**INSTRUCTIONS TO FOLLOW**
Leave out the pictures, and write out exactly the lines from the beginning of the material to the line holding "t = clamp((x-a)/(b-a));", that line included, and nothing else.

**RECORDED INFORMATION**
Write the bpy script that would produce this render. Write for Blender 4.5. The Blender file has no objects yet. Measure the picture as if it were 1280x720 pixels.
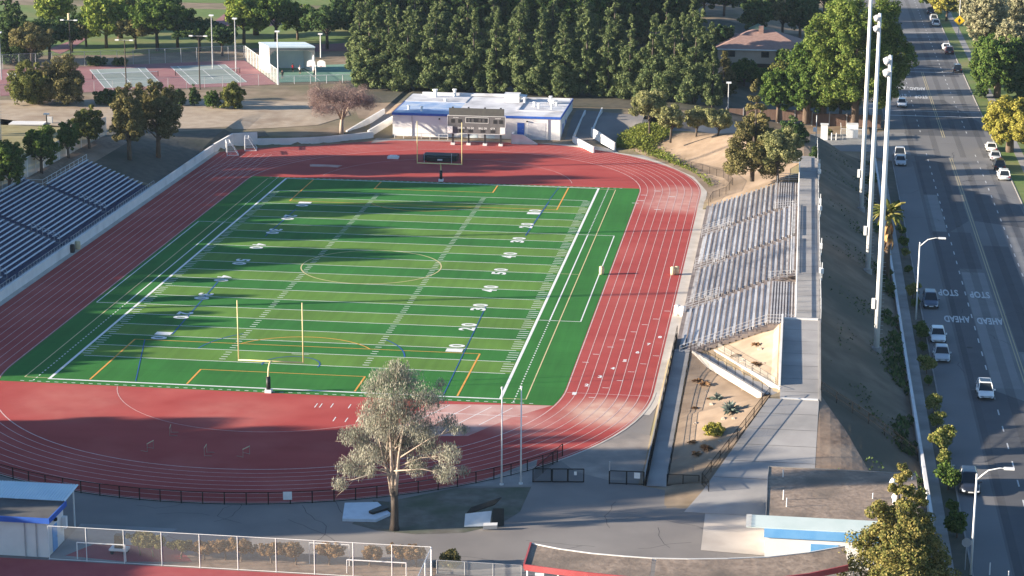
import bpy, math, random
from mathutils import Vector, Matrix, noise
random.seed(7)
sc = bpy.context.scene
COL = sc.collection
PI = math.pi
# ------------------------------------------------------------------ camera
CX, CY, CZ = 78.4533, -215.2605, 67.5953
YAW, PITCH, ROLL, FPX = -0.13111128, 0.25049203, 0.00579154, 2705.75
def cam_axes():
    cy, sy, cp, sp = math.cos(YAW), math.sin(YAW), math.cos(PITCH), math.sin(PITCH)
    f = Vector((sy*cp, cy*cp, -sp)); r = Vector((cy, -sy, 0)); u = r.cross(f)
    r2 = r*math.cos(ROLL)+u*math.sin(ROLL); u2 = r2.cross(f)
    return r2, u2, f
AR, AU, AF = cam_axes()
def U(px, py, z=0.0):
    """survey: where the sight line through a photo pixel meets height z"""
    d = AF+AR*((px-640)/FPX)-AU*((py-360)/FPX)
    t = (z-CZ)/d.z
    return Vector((CX+d.x*t, CY+d.y*t, z))
def SC(p):
    return FPX/((Vector(p)-Vector((CX, CY, CZ))).dot(AF))
cam_d = bpy.data.cameras.new('camera'); cam = bpy.data.objects.new('camera', cam_d); COL.objects.link(cam)
M = Matrix((AR, AU, -AF)).transposed().to_4x4(); M.translation = Vector((CX, CY, CZ)); cam.matrix_world = M
cam_d.sensor_width = 36; cam_d.lens = 36*FPX/1280; cam_d.clip_end = 6000; cam_d.clip_start = 1
sc.camera = cam
# ------------------------------------------------------------------ helpers
def lerp(a, b, t): return a+(b-a)*t
def clamp(v, a=0., b=1.): return max(a, min(b, v))
def ss(a, b, x):
    t = clamp((x-a)/(b-a)); return t*t*(3-2*t)

class MB:
    def __init__(s): s.v = []; s.f = []; s.m = []
    def add(s, vs, fs, mi=0):
        n = len(s.v); s.v += [tuple(v) for v in vs]; s.f += [tuple(i+n for i in f) for f in fs]; s.m += [mi]*len(fs); return s
    def box(s, x0, x1, y0, y1, z0, z1, mi=0):
        return s.add([(x0,y0,z0),(x1,y0,z0),(x1,y1,z0),(x0,y1,z0),(x0,y0,z1),(x1,y0,z1),(x1,y1,z1),(x0,y1,z1)],
                     [(0,3,2,1),(4,5,6,7),(0,1,5,4),(1,2,6,5),(2,3,7,6),(3,0,4,7)], mi)
    def obox(s, c, sx, sy, z0, z1, ang, mi=0):
        ca, sa = math.cos(ang), math.sin(ang); P = []
        for z in (z0, z1):
            for a, b in ((-1,-1),(1,-1),(1,1),(-1,1)):
                x, y = a*sx/2, b*sy/2; P.append((c[0]+x*ca-y*sa, c[1]+x*sa+y*ca, z))
        return s.add(P, [(0,3,2,1),(4,5,6,7),(0,1,5,4),(1,2,6,5),(2,3,7,6),(3,0,4,7)], mi)
    def bar(s, p, q, r, n=6, r2=None, caps=True, mi=0):
        p = Vector(p); q = Vector(q); d = q-p
        if d.length < 1e-6: return s
        r2 = r if r2 is None else r2
        d.normalize(); a = d.orthogonal().normalized(); b = d.cross(a); V = []
        for c, rr in ((p, r), (q, r2)):
            for i in range(n):
                t = 2*PI*i/n+PI/n; V.append(c+a*math.cos(t)*rr+b*math.sin(t)*rr)
        F = [(i, (i+1)%n, n+(i+1)%n, n+i) for i in range(n)]
        if caps: F += [tuple(range(n-1,-1,-1)), tuple(range(n,2*n))]
        return s.add(V, F, mi)
    def tube(s, pts, rs, n=7, mi=0):
        pts = [Vector(p) for p in pts]; V = []; F = []; a = None
        for i, p in enumerate(pts):
            d = (pts[min(i+1, len(pts)-1)]-pts[max(i-1, 0)]).normalized()
            a = d.orthogonal().normalized() if a is None else (a-d*a.dot(d)).normalized()
            b = d.cross(a); r = rs[i] if isinstance(rs, (list, tuple)) else rs
            for k in range(n):
                t = 2*PI*k/n; V.append(p+a*math.cos(t)*r+b*math.sin(t)*r)
        for i in range(len(pts)-1):
            for k in range(n): F.append((i*n+k, i*n+(k+1)%n, (i+1)*n+(k+1)%n, (i+1)*n+k))
        F += [tuple(range(n-1,-1,-1)), tuple(range((len(pts)-1)*n, len(pts)*n))]
        return s.add(V, F, mi)
    def poly(s, pts, z=None, mi=0):
        return s.add([(p[0], p[1], p[2] if z is None else z) for p in pts], [tuple(range(len(pts)))], mi)
    def prism(s, pts, z0, z1, mi=0):
        n = len(pts); a = sum(pts[i][0]*pts[(i+1)%n][1]-pts[(i+1)%n][0]*pts[i][1] for i in range(n))
        if a < 0: pts = pts[::-1]
        V = [(p[0], p[1], z0) for p in pts]+[(p[0], p[1], z1) for p in pts]
        return s.add(V, [tuple(range(n-1,-1,-1)), tuple(range(n,2*n))]+[(i,(i+1)%n,n+(i+1)%n,n+i) for i in range(n)], mi)
    def ribbon(s, pts, w, z=None, closed=False, mi=0):
        P = [Vector((p[0], p[1], (p[2] if len(p) > 2 else 0) if z is None else z)) for p in pts]; n = len(P); V = []
        for i, p in enumerate(P):
            a = P[(i-1)%n] if (closed or i > 0) else p; b = P[(i+1)%n] if (closed or i < n-1) else p
            d = (b-a); d.z = 0; d.normalize(); nr = Vector((-d.y, d.x, 0))
            V += [p+nr*w/2, p-nr*w/2]
        F = [(2*i, 2*i+1, (2*i+3)%(2*n), (2*i+2)%(2*n)) for i in range(n if closed else n-1)]
        return s.add(V, F, mi)
    def wall(s, pts, w, h, z0s=None, mi=0):
        """wall along a polyline of 3D points (point z = base), thickness w, height h"""
        n = len(pts)
        V = []
        for i in range(n):
            p = Vector(pts[i]); a = Vector(pts[max(i-1,0)]); b = Vector(pts[min(i+1,n-1)])
            d = b-a; d.z = 0; d.normalize(); nr = Vector((-d.y, d.x, 0))*w/2
            hh = h[i] if isinstance(h, (list, tuple)) else h
            V += [p+nr, p-nr, p-nr+Vector((0,0,hh)), p+nr+Vector((0,0,hh))]
        F = []
        for i in range(n-1):
            for k in range(4): F.append((4*i+k, 4*i+(k+1)%4, 4*i+4+(k+1)%4, 4*i+4+k))
        F += [(0,3,2,1), tuple(4*(n-1)+k for k in range(4))]
        return s.add(V, F, mi)
    def build(s, name, mats, parent=None, smooth=False, loc=None):
        me = bpy.data.meshes.new(name); me.from_pydata(s.v, [], s.f)
        ms = mats if isinstance(mats, (list, tuple)) else [mats]
        [me.materials.append(m) for m in ms if m]
        if len(ms) > 1: me.polygons.foreach_set('material_index', s.m)
        if smooth: me.polygons.foreach_set('use_smooth', [True]*len(s.f))
        me.update()
        o = bpy.data.objects.new(name, me); COL.objects.link(o)
        if parent is not None:
            o.parent = parent
            if parent.type == 'EMPTY' and not parent.get('_local'):
                o.matrix_parent_inverse = Matrix.Translation(-Vector(parent.location))
        return o
def thing(name, label, cat, loc=(0,0,0), group=None, rz=0, local=False):
    """an Empty at the thing's base; parts are built in world coordinates unless local"""
    o = bpy.data.objects.new(name, None); COL.objects.link(o); o.empty_display_size = .5
    o.location = loc; o.rotation_euler = (0, 0, rz); o['label'] = label; o['category'] = cat
    if group: o['group'] = group
    if local: o['_local'] = 1
    return o
def tag(o, label, cat, group=None):
    o['label'] = label; o['category'] = cat
    if group: o['group'] = group
    return o
def struct(o): o['kind'] = 'structure'; return o
def dup(root, loc, rz=None, label=None, scale=None, group=None):
    r = root.copy(); COL.objects.link(r); r.location = loc
    if rz is not None: r.rotation_euler = (0, 0, rz)
    if scale is not None: r.scale = scale if isinstance(scale, (tuple, list)) else (scale,)*3
    if label: r['label'] = label
    if group: r['group'] = group
    for ch in root.children:
        c = ch.copy(); COL.objects.link(c); c.parent = r
        for g in ch.children:
            e = g.copy(); COL.objects.link(e); e.parent = c
    return r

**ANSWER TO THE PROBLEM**
Write the bpy script that would produce this render. Write for Blender 4.5. The Blender file has no objects yet. Measure the picture as if it were 1280x720 pixels.
import bpy, math, random
from mathutils import Vector, Matrix, noise
random.seed(7)
sc = bpy.context.scene
COL = sc.collection
PI = math.pi
# ------------------------------------------------------------------ camera
CX, CY, CZ = 78.4533, -215.2605, 67.5953
YAW, PITCH, ROLL, FPX = -0.13111128, 0.25049203, 0.00579154, 2705.75
def cam_axes():
    cy, sy, cp, sp = math.cos(YAW), math.sin(YAW), math.cos(PITCH), math.sin(PITCH)
    f = Vector((sy*cp, cy*cp, -sp)); r = Vector((cy, -sy, 0)); u = r.cross(f)
    r2 = r*math.cos(ROLL)+u*math.sin(ROLL); u2 = r2.cross(f)
    return r2, u2, f
AR, AU, AF = cam_axes()
def U(px, py, z=0.0):
    """survey: where the sight line through a photo pixel meets height z"""
    d = AF+AR*((px-640)/FPX)-AU*((py-360)/FPX)
    t = (z-CZ)/d.z
    return Vector((CX+d.x*t, CY+d.y*t, z))
def SC(p):
    return FPX/((Vector(p)-Vector((CX, CY, CZ))).dot(AF))
cam_d = bpy.data.cameras.new('camera'); cam = bpy.data.objects.new('camera', cam_d); COL.objects.link(cam)
M = Matrix((AR, AU, -AF)).transposed().to_4x4(); M.translation = Vector((CX, CY, CZ)); cam.matrix_world = M
cam_d.sensor_width = 36; cam_d.lens = 36*FPX/1280; cam_d.clip_end = 6000; cam_d.clip_start = 1
sc.camera = cam
# ------------------------------------------------------------------ helpers
def lerp(a, b, t): return a+(b-a)*t
def clamp(v, a=0., b=1.): return max(a, min(b, v))
def ss(a, b, x):
    t = clamp((x-a)/(b-a)); return t*t*(3-2*t)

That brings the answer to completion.